Ben Armstrong is the Executive Director and a Research Scientist at MIT’s Industrial Performance Center, where he co-leads the Work of the Future initiative. His research and teaching examine how workers, firms, and regions adapt to technological change. His current projects include a working group on generative AI and its impact on jobs, as well as a book on American manufacturing competitiveness. His research has been published or featured in academic and popular outlets including the New York Times, Harvard Business Review, Forbes, Sloan Management Review, Times Higher Education, Boston Review, Daedalus, and Economic Development Quarterly.

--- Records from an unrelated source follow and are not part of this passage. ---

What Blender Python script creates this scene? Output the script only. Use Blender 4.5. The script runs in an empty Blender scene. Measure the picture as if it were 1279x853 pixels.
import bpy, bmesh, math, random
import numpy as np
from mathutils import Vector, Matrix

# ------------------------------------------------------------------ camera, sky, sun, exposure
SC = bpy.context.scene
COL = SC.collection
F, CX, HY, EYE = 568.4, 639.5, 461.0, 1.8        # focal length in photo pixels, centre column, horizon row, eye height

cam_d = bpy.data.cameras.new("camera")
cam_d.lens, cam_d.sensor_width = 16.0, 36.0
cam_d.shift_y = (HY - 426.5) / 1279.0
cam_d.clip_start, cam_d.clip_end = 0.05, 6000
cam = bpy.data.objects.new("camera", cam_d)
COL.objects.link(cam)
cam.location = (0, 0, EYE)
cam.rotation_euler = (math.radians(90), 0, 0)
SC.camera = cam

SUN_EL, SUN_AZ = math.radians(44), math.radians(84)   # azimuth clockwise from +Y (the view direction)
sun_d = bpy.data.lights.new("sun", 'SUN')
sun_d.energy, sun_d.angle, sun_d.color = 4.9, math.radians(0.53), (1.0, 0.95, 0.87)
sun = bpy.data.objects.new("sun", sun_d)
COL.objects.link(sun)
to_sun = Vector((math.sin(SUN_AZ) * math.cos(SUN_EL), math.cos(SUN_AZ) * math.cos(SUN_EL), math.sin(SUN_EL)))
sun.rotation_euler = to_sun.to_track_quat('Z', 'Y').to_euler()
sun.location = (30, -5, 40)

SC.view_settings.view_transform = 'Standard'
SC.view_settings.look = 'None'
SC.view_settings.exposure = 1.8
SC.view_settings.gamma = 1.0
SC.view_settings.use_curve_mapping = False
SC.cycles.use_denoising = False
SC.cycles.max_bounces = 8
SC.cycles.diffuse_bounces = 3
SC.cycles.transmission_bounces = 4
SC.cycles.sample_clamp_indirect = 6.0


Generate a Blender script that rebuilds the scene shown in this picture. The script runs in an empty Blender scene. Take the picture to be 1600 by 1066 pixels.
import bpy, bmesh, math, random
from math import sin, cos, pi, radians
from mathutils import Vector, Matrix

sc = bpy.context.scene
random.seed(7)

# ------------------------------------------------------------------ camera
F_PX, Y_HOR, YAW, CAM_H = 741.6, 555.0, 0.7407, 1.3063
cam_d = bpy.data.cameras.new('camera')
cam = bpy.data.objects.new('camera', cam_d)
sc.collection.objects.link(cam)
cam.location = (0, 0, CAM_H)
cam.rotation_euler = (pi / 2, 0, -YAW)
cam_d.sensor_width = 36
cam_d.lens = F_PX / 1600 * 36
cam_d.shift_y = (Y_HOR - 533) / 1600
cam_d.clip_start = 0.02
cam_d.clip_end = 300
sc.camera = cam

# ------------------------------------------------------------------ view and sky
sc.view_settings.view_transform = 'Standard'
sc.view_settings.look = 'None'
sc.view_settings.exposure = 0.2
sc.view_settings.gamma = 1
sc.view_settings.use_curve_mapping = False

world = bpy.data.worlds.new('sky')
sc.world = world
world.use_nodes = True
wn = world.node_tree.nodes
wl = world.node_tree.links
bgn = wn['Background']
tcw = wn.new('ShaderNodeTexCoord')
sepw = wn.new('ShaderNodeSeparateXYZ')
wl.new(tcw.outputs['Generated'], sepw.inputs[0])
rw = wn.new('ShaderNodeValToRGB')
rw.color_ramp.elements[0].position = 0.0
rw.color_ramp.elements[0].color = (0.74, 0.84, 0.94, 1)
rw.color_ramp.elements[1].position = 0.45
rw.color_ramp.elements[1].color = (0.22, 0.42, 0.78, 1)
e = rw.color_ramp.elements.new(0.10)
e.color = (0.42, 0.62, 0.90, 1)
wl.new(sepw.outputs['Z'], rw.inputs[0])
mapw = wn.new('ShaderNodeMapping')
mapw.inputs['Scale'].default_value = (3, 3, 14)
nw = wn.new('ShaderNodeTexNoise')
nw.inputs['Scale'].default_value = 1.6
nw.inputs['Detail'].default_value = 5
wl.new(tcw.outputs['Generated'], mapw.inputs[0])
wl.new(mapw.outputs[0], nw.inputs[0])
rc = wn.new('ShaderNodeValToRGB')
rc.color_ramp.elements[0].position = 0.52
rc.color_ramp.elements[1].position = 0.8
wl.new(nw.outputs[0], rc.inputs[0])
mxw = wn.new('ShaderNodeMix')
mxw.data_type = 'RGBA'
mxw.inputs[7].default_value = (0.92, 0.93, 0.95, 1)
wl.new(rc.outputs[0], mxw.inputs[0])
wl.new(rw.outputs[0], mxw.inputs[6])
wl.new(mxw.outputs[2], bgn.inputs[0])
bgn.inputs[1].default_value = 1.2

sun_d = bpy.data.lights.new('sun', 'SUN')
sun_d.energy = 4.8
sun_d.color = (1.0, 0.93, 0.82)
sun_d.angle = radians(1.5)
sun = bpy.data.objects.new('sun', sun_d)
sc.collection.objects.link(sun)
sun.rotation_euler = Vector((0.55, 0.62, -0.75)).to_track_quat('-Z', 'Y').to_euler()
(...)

Previously, Ben was a Research Fellow and Postdoctoral Research Associate at Brown University, where he studied how workers, policymakers, and the public think about automation and taught courses on technology, public policy, and capitalism. He worked with the Provost to spearhead the Brown and the Innovation Economy initiative, which developed a strategy for the university to contribute to good job growth in the region, and a faculty colloquium on the future of work. In partnership with the State of Rhode Island and others, he studied the longest autonomous vehicle public transit route in the United States to date.

Ben completed his undergraduate degree at Northwestern University and his PhD at MIT, where he received the Lucian Pye Award for Outstanding Political Science PhD Dissertation. Before graduate school, he helped lead an open-source hardware non-profit and worked at Google Inc.